- _EXERCISE PROMPT_: Only the lines from the start of the data to the line containing "cy.use_denoising = False;", both included, should be output, exactly and without pictures.
##########
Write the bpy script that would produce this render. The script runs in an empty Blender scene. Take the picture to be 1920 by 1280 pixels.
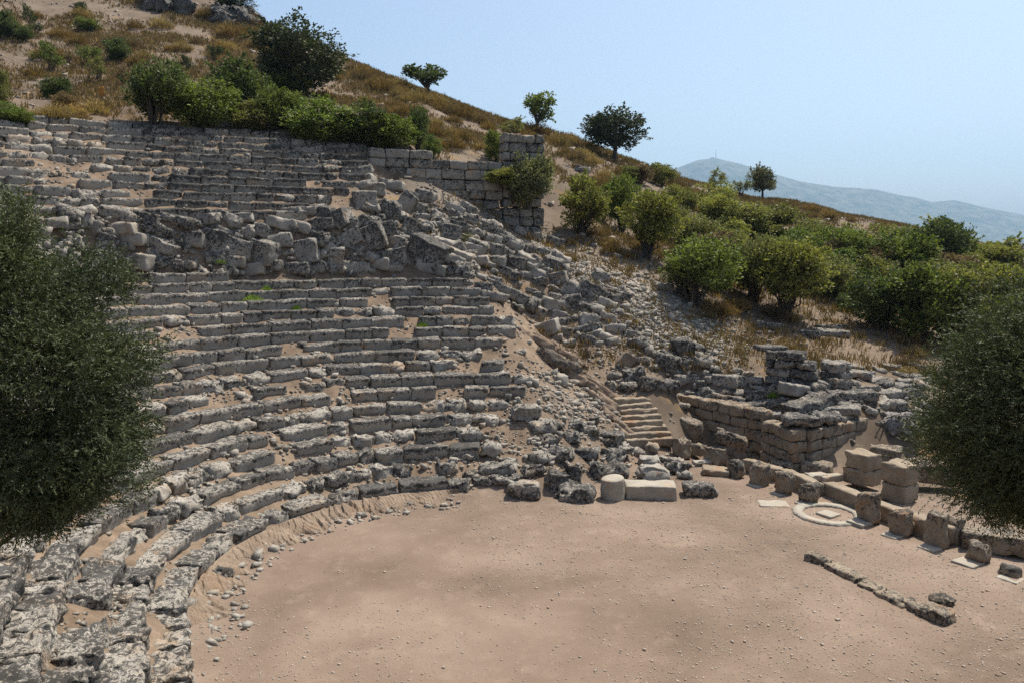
import bpy, math, random
import numpy as np
from mathutils import Vector, Matrix, Euler
random.seed(7)
RNG = np.random.default_rng(11)
SC = bpy.context.scene
COL = SC.collection
# ------------------------------------------------------------------ camera
F = 1500.0; PITCH = math.atan(185 / F); H = 8.7
CP, SP = math.cos(PITCH), math.sin(PITCH)
cam_d = bpy.data.cameras.new('camera'); cam = bpy.data.objects.new('camera', cam_d); COL.objects.link(cam)
cam_d.sensor_width = 36; cam_d.lens = 36 * F / 1920; cam_d.clip_start = 0.1; cam_d.clip_end = 40000
cam.location = (0, 0, H); cam.rotation_euler = (math.pi / 2 - PITCH, 0, 0)
SC.camera = cam
# ------------------------------------------------------------------ sky, sun, exposure
SUN_AZ = math.radians(43)      # clockwise from +Y
SUN_EL = math.radians(64)
w = bpy.data.worlds.new('World'); SC.world = w; w.use_nodes = True
nt = w.node_tree; nt.nodes.clear()
sky = nt.nodes.new('ShaderNodeTexSky'); sky.sky_type = 'NISHITA'; sky.sun_disc = False
sky.sun_elevation = SUN_EL; sky.sun_rotation = SUN_AZ
sky.air_density = 1.0; sky.dust_density = 3.2; sky.ozone_density = 1.0; sky.altitude = 100
bg = nt.nodes.new('ShaderNodeBackground'); bg.inputs['Strength'].default_value = 0.108
wo = nt.nodes.new('ShaderNodeOutputWorld')
nt.links.new(sky.outputs[0], bg.inputs[0]); nt.links.new(bg.outputs[0], wo.inputs[0])
sd = bpy.data.lights.new('sun', 'SUN'); sun = bpy.data.objects.new('sun', sd); COL.objects.link(sun)
sd.energy = 4.8; sd.angle = math.radians(0.53); sd.color = (1.0, 0.93, 0.82)
SDIR = Vector((math.sin(SUN_AZ) * math.cos(SUN_EL), math.cos(SUN_AZ) * math.cos(SUN_EL), math.sin(SUN_EL)))
sun.rotation_euler = SDIR.to_track_quat('Z', 'Y').to_euler(); sun.location = (30, 30, 60)
SC.view_settings.view_transform = 'Standard'; SC.view_settings.look = 'None'
SC.view_settings.gamma = 1; SC.view_settings.exposure = 0.60; SC.view_settings.use_curve_mapping = False
SC.render.engine = 'CYCLES'
cy = SC.cycles
cy.max_bounces = 6; cy.diffuse_bounces = 3; cy.transparent_max_bounces = 8; cy.volume_bounces = 0
cy.use_denoising = False; cy.use_adaptive_sampling = False; cy.sample_clamp_indirect = 4

# ------------------------------------------------------------------ projection helpers
def ray(px, py):
    u = px - 960.; v = py - 640.
    return np.array([u, F * CP - v * SP, -F * SP - v * CP])
def at_y(px, py, Y):
    r = ray(px, py); return r * (Y / r[1]) + np.array([0, 0, H])
def at_z(px, py, z):
    r = ray(px, py); return r * ((z - H) / r[2]) + np.array([0, 0, H])
def proj(x, y, z):
    z = z - H; d = y * CP - z * SP; up = y * SP + z * CP
    d = np.where(np.abs(d) < 1e-3, 1e-3, d)
    return 960 + F * x / d, 640 - F * up / d, d

# ------------------------------------------------------------------ noise
def _h(ix, iy, iz, s):
    n = (ix * 374761393 + iy * 668265263 + iz * 2147483647 + s * 1274126177) & 0xffffffff
    n = ((n ^ (n >> 13)) * 1274126177) & 0xffffffff
    n = ((n ^ (n >> 16)) * 2246822519) & 0xffffffff
    return ((n ^ (n >> 15)) & 0xffffff) / float(0xffffff) * 2 - 1
def noise(p, s=0):
    p = np.asarray(p, float); i = np.floor(p).astype(np.int64); f = p - i
    u = f * f * (3 - 2 * f); o = 0
    for dx in (0, 1):
        wx = u[..., 0] if dx else 1 - u[..., 0]
        for dy in (0, 1):
            wy = u[..., 1] if dy else 1 - u[..., 1]
            for dz in (0, 1):
                wz = u[..., 2] if dz else 1 - u[..., 2]
                o = o + wx * wy * wz * _h(i[..., 0] + dx, i[..., 1] + dy, i[..., 2] + dz, s)
    return o
def fbm(p, s=0, oct=3):
    o = 0; a = 1.0; p = np.asarray(p, float)
    for k in range(oct):
        o = o + a * noise(p, s + 17 * k); p = p * 2.03 + 5.1; a *= 0.5
    return o
def n2(x, y, sc, s=0, oct=3):
    return fbm(np.stack([x * sc, y * sc, np.zeros_like(x) + 0.37 * s], -1), s, oct)
def smooth(a, b, x):
    t = np.clip((x - a) / (b - a), 0, 1); return t * t * (3 - 2 * t)

# ------------------------------------------------------------------ cavea geometry (a theatre cut into the slope)
CX, CY = -1.0, 19.9
R0, DR, Z0, DZ = 6.9, 0.76, 0.59, 0.40          # lower tiers
RU, ZU, DU, HU = 21.0, 10.2, 0.76, 0.43         # upper tiers
NLOW, NUP = 18, 12
def stretch(th):                                 # the upper tiers open out on both sides
    d = np.degrees(th)
    return 1 + 0.11 * np.clip((d - 118) / 38, 0, 1.6) ** 1.6 + 0.03 * np.clip((112 - d) / 12, 0, 1.5) ** 1.5
def horn(th):                                    # the near end of the horseshoe runs straight
    return 1 / np.cos(np.clip(th - math.radians(203), 0, math.radians(30)))
def row_rz(n, th):
    if n <= NLOW: return (R0 + (n - 1) * DR) * float(horn(th)), Z0 + (n - 1) * DZ
    k = n - NLOW
    return (RU + (k - 1) * DU) * stretch(th), ZU + (k - 1) * HU
PR = np.array([0, R0 - 1.0, R0 - .12, R0 + .05, R0 + 17.3 * DR, RU - .15, RU + 11.6 * DU, RU + 13 * DU])
PZ = np.array([0, 0.0, 0.16, 0.19, Z0 + 17.3 * DZ - .40, ZU - .5, ZU + 11.6 * HU - .38, ZU + 12 * HU])
def cavea_z(x, y):
    r = np.hypot(x - CX, y - CY); th = np.arctan2(y - CY, x - CX); th = np.where(th < -0.35, th + 2 * math.pi, th)
    s = stretch(th); b = smooth(19.0, 21.0, r)
    rr = r / (1 + (s - 1) * b) / horn(th)
    return np.interp(rr, PR, PZ), rr, th
_edge_r = np.array([6.0, 7.7, 9.2, 10.7, 12.2, 14.5, 16, 17.5, 19, 21, 24, 26, 29.4, 32])
_edge_px = np.array([905, 1000, 985, 975, 1000, 942, 945, 940, 890, 610, 655, 690, 740, 760])
def edge_theta():
    out = []
    for r, p in zip(_edge_r, _edge_px):
        z = np.interp(r, PR, PZ); t = np.radians(np.linspace(60, 150, 600)); k = r * (stretch(t) if r > 20 else 1)
        X, _, _ = proj(CX + k * np.cos(t), CY + k * np.sin(t), z)
        out.append(t[np.argmin(np.abs(X - p))])
    return np.array(out)
EDGE_T = edge_theta()

# ------------------------------------------------------------------ terrain: anchors -> thin plate spline
A = []
def ay(px, py, Y): A.append(at_y(px, py, Y))
def az(px, py, z): A.append(at_z(px, py, z))
SKY = [(300, -60, 116), (480, 35, 110), (560, 85, 105), (660, 120, 100), (750, 157, 98), (840, 187, 95), (920, 216, 92), (1000, 240, 90), (1080, 264, 90),
       (1150, 297, 88), (1210, 314, 88), (1300, 347, 90), (1440, 374, 100), (1530, 391, 105), (1640, 414, 110), (1740, 442, 115), (1800, 466, 120), (1900, 486, 125)]
for px, py, Y in SKY:
    ay(px, py, Y); q = at_y(px, py, Y)
    A.append(np.array([q[0] * 1.35, Y + 34, q[2] - 5])); A.append(np.array([q[0] * 1.9, Y + 90, q[2] - 20]))
for t in [(0, 0, 98), (0, -120, 125), (200, 0, 104), (390, 0, 110), (-300, -50, 95), (100, 200, 55), (0, 215, 54), (300, 205, 54), (300, 130, 72), (100, 100, 78), (500, 200, 59), (420, 110, 82),
          (650, 180, 76), (700, 255, 56), (850, 275, 60), (900, 235, 76), (1000, 300, 62), (1050, 330, 60), (1055, 440, 51.5), (1020, 452, 50),
          (1130, 400, 60), (1280, 562, 44.5), (1480, 592, 46.5), (1200, 480, 50), (1400, 480, 59), (1300, 420, 64), (1500, 450, 72), (1600, 425, 95),
          (1600, 520, 58), (1700, 560, 54), (1700, 500, 66), (1850, 600, 50), (1850, 520, 75), (1900, 700, 40), (1620, 628, 44.5), (1540, 640, 43), (1690, 700, 39),
          (1400, 640, 42), (1250, 640, 39.5), (1150, 560, 41.5), (1100, 540, 41.5), (760, 350, 46), (880, 405, 46), (700, 345, 45.5), (800, 425, 43), (950, 500, 42), (900, 470, 42)]: ay(*t)
for t in [(1000, 600, 4.9), (1050, 700, 2.9), (960, 720, 2.9), (1100, 780, 1.7), (1180, 845, .35), (1100, 850, .75), (1050, 830, 1.25), (1200, 890, .1), (1300, 700, 2.7), (1380, 715, 2.4), (1560, 690, 2.7), (1650, 720, 2.2),
          (1190, 735, 2.05), (1240, 720, 2.3), (1270, 735, 2.0), (1350, 740, 1.95), (1430, 750, 1.8), (1500, 775, 1.6), (1580, 790, 1.5), (1660, 780, 1.5), (1760, 780, 1.3), (1900, 800, 1.0),
          (1270, 815, 0), (1340, 830, 0), (1420, 838, 0), (1450, 870, 0), (1500, 890, 0), (1560, 890, 0), (1640, 860, 0.1), (1720, 850, 0.1), (1800, 870, .1), (1920, 900, .1)]: az(*t)
for t in [(1240, 880), (1300, 900), (1400, 870), (1400, 930), (1500, 910), (1600, 935), (1750, 950), (1850, 1000), (1900, 1100), (1300, 1000), (1600, 1100), (1800, 1250), (1000, 1100), (1000, 960),
          (1150, 960), (700, 1200), (1300, 1250), (2200, 1200), (2300, 1000), (2400, 800)]: az(t[0], t[1], 0)
for x, y in [(18, 12), (26, 16), (24, 4)]: A.append(np.array([x, y, 0. if y > 5 or x > 9 else 0.0]))
for x, y, z in [(60, 40, -1), (90, 20, -8), (70, 70, 1), (110, 90, -8), (40, 20, 0), (-60, 60, 24), (-70, 100, 38), (-60, 20, 20), (-120, 60, 38), (-110, 150, 50), (-60, -20, 18), (160, 60, -18), (160, 160, -18), (0, 240, 10)]: A.append(np.array([x, y, float(z)]))
for i, r in enumerate(np.linspace(7.2, 29.8, 11)):
    e = np.interp(r, _edge_r, EDGE_T)
    for j, t in enumerate(np.linspace(e, math.radians(262), 10)):
        k = r * (stretch(t) if r > 20 else 1)
        x, y = CX + k * math.cos(t) * float(horn(t)), CY + k * math.sin(t) * float(horn(t))
        A.append(np.array([x, y, float(cavea_z(np.array(x), np.array(y))[0])]))
A = np.array(A)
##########
- _EXERCISE OUTPUT_:
Write the bpy script that would produce this render. The script runs in an empty Blender scene. Take the picture to be 1920 by 1280 pixels.
import bpy, math, random
import numpy as np
from mathutils import Vector, Matrix, Euler
random.seed(7)
RNG = np.random.default_rng(11)
SC = bpy.context.scene
COL = SC.collection
# ------------------------------------------------------------------ camera
F = 1500.0; PITCH = math.atan(185 / F); H = 8.7
CP, SP = math.cos(PITCH), math.sin(PITCH)
cam_d = bpy.data.cameras.new('camera'); cam = bpy.data.objects.new('camera', cam_d); COL.objects.link(cam)
cam_d.sensor_width = 36; cam_d.lens = 36 * F / 1920; cam_d.clip_start = 0.1; cam_d.clip_end = 40000
cam.location = (0, 0, H); cam.rotation_euler = (math.pi / 2 - PITCH, 0, 0)
SC.camera = cam
# ------------------------------------------------------------------ sky, sun, exposure
SUN_AZ = math.radians(43)      # clockwise from +Y
SUN_EL = math.radians(64)
w = bpy.data.worlds.new('World'); SC.world = w; w.use_nodes = True
nt = w.node_tree; nt.nodes.clear()
sky = nt.nodes.new('ShaderNodeTexSky'); sky.sky_type = 'NISHITA'; sky.sun_disc = False
sky.sun_elevation = SUN_EL; sky.sun_rotation = SUN_AZ
sky.air_density = 1.0; sky.dust_density = 3.2; sky.ozone_density = 1.0; sky.altitude = 100
bg = nt.nodes.new('ShaderNodeBackground'); bg.inputs['Strength'].default_value = 0.108
wo = nt.nodes.new('ShaderNodeOutputWorld')
nt.links.new(sky.outputs[0], bg.inputs[0]); nt.links.new(bg.outputs[0], wo.inputs[0])
sd = bpy.data.lights.new('sun', 'SUN'); sun = bpy.data.objects.new('sun', sd); COL.objects.link(sun)
sd.energy = 4.8; sd.angle = math.radians(0.53); sd.color = (1.0, 0.93, 0.82)
SDIR = Vector((math.sin(SUN_AZ) * math.cos(SUN_EL), math.cos(SUN_AZ) * math.cos(SUN_EL), math.sin(SUN_EL)))
sun.rotation_euler = SDIR.to_track_quat('Z', 'Y').to_euler(); sun.location = (30, 30, 60)
SC.view_settings.view_transform = 'Standard'; SC.view_settings.look = 'None'
SC.view_settings.gamma = 1; SC.view_settings.exposure = 0.60; SC.view_settings.use_curve_mapping = False
SC.render.engine = 'CYCLES'
cy = SC.cycles
cy.max_bounces = 6; cy.diffuse_bounces = 3; cy.transparent_max_bounces = 8; cy.volume_bounces = 0
cy.use_denoising = False; cy.use_adaptive_sampling = False; cy.sample_clamp_indirect = 4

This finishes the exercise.